The Ford’s struggle to qualify pilots according to schedule is a serious matter, echoing throughout the fleet and, potentially, into the Ford’s own carrier air wing, Air Wing Eight.

The rate of decay in the Ford’s flight deck systems—evident to DOT&E observers during the Ford’s brief stints at sea in August and September—is another serious problem.

For a carrier that has rarely been at sea for longer than two weeks at a time, a marked decay in systems performance outside of testing events could be fatal. Given the rate of failures on the flight deck, any assumption that the troubled aircraft carrier might remain operationally effective during a standard months-long carrier deployment is unrealistic. An endurance failure, where key systems cannot hold up to sustained use during a deployment, risks hurting sailors.
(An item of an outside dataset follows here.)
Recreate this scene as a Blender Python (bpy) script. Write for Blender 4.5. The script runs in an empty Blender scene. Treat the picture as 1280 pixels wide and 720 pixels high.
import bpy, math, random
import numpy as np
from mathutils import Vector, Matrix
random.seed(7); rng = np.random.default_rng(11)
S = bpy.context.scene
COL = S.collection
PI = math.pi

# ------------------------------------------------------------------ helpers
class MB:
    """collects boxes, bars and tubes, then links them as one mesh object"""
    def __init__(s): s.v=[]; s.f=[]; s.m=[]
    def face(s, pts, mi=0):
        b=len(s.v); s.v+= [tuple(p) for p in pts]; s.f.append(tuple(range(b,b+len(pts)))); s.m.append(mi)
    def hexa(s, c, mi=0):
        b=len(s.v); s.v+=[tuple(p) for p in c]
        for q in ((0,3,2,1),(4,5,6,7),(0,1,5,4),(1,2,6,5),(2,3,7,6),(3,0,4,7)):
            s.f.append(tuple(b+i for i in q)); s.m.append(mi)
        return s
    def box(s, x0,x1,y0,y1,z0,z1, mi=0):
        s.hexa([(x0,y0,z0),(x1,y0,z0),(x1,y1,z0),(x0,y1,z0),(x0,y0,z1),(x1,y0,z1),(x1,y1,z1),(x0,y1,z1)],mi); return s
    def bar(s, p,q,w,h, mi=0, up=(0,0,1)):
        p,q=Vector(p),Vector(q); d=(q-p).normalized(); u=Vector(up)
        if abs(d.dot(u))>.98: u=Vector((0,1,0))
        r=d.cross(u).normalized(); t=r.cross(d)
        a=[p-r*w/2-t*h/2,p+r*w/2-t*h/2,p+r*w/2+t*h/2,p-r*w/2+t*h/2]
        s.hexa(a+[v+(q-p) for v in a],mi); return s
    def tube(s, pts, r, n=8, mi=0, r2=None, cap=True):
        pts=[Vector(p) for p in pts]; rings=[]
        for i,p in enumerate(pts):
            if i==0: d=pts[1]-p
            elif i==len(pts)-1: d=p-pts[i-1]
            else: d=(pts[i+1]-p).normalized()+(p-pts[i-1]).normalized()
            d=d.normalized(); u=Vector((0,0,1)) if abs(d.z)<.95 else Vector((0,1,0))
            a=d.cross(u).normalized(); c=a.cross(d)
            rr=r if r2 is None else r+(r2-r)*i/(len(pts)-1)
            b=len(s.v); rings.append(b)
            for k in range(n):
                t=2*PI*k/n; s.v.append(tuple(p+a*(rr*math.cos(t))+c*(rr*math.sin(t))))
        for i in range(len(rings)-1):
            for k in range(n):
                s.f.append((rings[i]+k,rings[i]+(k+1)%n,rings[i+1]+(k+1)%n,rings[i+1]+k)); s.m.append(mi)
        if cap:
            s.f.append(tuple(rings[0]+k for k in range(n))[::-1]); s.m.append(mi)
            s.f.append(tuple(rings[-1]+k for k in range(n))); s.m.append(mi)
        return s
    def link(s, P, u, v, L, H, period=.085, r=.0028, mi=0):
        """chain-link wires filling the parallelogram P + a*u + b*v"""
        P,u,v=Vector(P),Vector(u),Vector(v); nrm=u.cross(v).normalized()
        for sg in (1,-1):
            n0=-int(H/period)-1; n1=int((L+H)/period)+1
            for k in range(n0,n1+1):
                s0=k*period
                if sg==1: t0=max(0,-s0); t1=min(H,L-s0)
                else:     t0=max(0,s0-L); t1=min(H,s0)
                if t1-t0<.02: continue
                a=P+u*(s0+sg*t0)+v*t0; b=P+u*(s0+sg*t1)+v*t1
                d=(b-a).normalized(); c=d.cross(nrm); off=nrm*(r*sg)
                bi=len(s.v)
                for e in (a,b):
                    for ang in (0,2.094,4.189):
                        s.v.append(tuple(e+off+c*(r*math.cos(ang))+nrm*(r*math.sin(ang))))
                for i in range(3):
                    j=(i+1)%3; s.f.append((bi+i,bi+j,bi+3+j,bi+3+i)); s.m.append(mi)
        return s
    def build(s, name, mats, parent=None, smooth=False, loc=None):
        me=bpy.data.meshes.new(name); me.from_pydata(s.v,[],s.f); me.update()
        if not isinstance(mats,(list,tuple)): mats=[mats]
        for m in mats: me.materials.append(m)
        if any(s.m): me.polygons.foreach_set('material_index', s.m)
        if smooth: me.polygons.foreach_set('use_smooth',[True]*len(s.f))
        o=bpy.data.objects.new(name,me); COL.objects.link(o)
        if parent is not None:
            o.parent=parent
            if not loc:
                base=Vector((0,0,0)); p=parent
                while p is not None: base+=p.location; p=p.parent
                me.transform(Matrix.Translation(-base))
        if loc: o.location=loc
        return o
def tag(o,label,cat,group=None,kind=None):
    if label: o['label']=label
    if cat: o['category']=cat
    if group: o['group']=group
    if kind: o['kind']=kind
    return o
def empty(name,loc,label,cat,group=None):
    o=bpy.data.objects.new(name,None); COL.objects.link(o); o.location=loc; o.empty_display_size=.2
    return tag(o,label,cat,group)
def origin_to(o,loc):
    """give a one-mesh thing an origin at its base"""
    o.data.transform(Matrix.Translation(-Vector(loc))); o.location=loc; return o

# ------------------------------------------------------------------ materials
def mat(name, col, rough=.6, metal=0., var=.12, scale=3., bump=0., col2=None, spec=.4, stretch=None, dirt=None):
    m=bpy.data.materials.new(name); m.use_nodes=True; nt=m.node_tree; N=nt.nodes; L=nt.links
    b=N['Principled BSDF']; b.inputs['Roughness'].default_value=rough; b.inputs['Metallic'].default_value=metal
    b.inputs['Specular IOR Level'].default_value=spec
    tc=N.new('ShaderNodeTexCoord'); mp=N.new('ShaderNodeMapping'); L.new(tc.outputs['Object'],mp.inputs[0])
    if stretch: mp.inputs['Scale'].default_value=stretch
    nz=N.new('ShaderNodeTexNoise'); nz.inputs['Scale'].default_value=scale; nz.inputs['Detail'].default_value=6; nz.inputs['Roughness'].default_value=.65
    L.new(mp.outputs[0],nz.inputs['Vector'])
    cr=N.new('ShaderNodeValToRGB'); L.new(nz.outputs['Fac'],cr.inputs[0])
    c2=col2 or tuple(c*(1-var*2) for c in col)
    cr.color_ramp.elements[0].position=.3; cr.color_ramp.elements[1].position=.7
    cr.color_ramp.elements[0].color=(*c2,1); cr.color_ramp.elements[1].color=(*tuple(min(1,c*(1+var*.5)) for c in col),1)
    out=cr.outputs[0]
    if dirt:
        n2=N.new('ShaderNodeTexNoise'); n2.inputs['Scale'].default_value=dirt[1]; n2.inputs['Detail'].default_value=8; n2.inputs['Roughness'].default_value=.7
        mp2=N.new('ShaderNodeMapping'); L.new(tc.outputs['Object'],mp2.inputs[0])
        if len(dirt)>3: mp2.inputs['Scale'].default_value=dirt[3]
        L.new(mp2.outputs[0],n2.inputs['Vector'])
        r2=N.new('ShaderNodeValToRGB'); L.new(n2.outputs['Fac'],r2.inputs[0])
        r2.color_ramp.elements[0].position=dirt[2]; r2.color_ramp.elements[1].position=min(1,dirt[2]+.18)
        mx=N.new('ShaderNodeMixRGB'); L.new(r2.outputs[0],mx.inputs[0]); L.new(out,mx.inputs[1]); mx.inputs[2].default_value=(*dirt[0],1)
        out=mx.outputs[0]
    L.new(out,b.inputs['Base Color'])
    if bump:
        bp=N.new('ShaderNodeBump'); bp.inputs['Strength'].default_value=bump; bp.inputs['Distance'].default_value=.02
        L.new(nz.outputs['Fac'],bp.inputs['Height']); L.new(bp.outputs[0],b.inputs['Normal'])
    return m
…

The Navy has an obligation to both the sailors assigned to the USS Ford and the U.S. taxpayers to come clean as to how EMALS and AAG performed during the ship’s 2022 mini-deployment, and figure out how the ship can stay functional during the rigors of a real, battle-ready deployment—a non-showy deployment that involves substantial and unbroken stretches of sea time.

DOT&E has, again, warned that America’s Ford class carrier program is in real trouble. The Secretary of the Navy—or, failing that, the Secretary of Defense, must take the Ford in hand, and, just as the Service did with the Ford’s troublesome electromagnetic weapons elevators, get about fixing the Ford’s unready flight deck systems.